The fears of US imperialism are well grounded. Today the Hispanic population of the USA has overtaken the Afro-Americans as the biggest ethnic minority. It is overwhelmingly composed of the most poorly paid and exploited sections of society. The recent mass mobilisations of migrant workers in the USA revealed a considerable revolutionary potential. A revolution in Mexico would be the spark that ignites the powder keg. It would spread rapidly through US society, posing the question of a fundamental social and political change in the most powerful capitalist nation on earth.

The Mexican Revolution was, in reality, only the first instalment. It was a glorious anticipation that pointed the way forward. It shook Mexican society out of its lethargy and prepared a great cultural revolution. The achievements of Mexican music, art and literature are justly celebrated, as is the work of Mexican anthropology, architecture and science. The names of Diego Rivera, Orozco, Ponce, Revueltas are internationally renowned. These are all the children of the Mexican Revolution, and would be unthinkable without it.

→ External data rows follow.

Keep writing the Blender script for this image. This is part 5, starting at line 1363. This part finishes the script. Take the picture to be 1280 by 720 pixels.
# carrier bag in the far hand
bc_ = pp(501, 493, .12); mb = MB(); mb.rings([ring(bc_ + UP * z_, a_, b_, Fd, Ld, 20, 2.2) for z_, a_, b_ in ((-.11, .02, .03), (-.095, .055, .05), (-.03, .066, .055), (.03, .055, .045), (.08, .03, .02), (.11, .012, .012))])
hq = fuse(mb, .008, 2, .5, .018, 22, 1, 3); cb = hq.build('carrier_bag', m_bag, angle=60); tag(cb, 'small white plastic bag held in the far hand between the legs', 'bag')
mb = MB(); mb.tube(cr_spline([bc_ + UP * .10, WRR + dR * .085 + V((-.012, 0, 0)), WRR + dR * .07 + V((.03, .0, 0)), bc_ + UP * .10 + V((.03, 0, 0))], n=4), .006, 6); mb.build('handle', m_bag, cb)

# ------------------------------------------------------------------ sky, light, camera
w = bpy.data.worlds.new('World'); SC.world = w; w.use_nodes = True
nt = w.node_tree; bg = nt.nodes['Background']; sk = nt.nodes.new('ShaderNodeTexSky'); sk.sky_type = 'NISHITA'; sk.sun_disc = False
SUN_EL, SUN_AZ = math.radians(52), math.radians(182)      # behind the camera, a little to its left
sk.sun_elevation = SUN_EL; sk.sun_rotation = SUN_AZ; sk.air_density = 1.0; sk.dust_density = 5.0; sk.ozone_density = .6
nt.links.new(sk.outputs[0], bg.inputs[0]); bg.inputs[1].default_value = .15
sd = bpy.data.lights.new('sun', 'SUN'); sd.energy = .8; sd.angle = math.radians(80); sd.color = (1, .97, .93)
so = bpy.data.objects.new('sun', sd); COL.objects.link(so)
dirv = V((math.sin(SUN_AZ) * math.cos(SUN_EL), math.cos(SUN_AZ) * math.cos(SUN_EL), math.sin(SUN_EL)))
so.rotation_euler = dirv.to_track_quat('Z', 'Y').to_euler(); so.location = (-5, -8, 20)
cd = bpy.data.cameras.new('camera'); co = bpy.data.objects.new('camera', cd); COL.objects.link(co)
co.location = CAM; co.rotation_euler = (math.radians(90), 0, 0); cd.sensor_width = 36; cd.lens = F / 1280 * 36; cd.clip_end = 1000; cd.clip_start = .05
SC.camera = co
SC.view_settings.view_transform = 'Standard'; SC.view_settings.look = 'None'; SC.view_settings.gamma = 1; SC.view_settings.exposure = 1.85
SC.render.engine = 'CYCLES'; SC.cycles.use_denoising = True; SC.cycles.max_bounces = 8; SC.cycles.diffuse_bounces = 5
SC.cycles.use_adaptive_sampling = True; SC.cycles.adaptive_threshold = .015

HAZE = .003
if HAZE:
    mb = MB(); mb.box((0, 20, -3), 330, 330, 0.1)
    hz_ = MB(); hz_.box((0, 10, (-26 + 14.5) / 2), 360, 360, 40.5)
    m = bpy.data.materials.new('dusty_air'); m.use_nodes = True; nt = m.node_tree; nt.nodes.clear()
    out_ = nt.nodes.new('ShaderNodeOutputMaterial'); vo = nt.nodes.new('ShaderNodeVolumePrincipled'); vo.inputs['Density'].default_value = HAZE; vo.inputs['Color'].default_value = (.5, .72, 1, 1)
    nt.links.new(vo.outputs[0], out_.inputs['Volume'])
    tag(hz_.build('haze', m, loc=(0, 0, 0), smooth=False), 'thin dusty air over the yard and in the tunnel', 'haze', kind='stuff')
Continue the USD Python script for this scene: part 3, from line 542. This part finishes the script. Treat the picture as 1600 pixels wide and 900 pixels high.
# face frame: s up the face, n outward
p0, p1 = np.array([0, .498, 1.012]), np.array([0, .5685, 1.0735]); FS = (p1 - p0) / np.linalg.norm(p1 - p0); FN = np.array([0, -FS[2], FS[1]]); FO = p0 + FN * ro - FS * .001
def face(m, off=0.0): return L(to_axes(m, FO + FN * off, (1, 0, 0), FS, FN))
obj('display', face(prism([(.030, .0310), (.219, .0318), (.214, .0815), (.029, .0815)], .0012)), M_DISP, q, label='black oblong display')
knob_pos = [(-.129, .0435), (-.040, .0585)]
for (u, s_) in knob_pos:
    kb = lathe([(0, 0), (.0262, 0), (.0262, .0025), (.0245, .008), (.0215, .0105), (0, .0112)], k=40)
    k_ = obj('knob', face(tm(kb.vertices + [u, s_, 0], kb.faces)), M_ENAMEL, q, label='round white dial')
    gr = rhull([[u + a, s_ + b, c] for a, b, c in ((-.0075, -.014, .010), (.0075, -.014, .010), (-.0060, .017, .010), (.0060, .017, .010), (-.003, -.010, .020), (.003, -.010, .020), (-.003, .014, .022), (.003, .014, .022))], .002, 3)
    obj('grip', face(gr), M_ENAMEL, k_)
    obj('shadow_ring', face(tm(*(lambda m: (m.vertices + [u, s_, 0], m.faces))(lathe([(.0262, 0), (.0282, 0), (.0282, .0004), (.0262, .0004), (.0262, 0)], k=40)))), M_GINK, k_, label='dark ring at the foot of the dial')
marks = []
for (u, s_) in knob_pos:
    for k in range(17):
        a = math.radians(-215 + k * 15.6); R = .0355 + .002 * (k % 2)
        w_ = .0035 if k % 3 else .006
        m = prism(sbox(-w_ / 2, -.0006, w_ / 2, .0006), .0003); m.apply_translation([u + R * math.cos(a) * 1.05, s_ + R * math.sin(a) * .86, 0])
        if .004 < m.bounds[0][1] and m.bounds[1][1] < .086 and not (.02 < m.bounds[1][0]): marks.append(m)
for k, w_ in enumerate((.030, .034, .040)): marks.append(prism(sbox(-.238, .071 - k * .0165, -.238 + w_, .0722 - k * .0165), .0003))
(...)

If the bourgeois revolution in Mexico had such profound effects, one can scarcely imagine what the impact of the coming socialist revolution would be. A socialist plan of production would awaken all the colossal potential of the Mexican people. It would mobilise the vast productive and cultural potential of this great land and produce a cultural, artistic and scientific revolution such as the world has never seen. For us, the Mexican Revolution is not a distant memory of the past. It is a glimpse of the future – a future full of hope and inspiration for the people of Mexico and the entire world.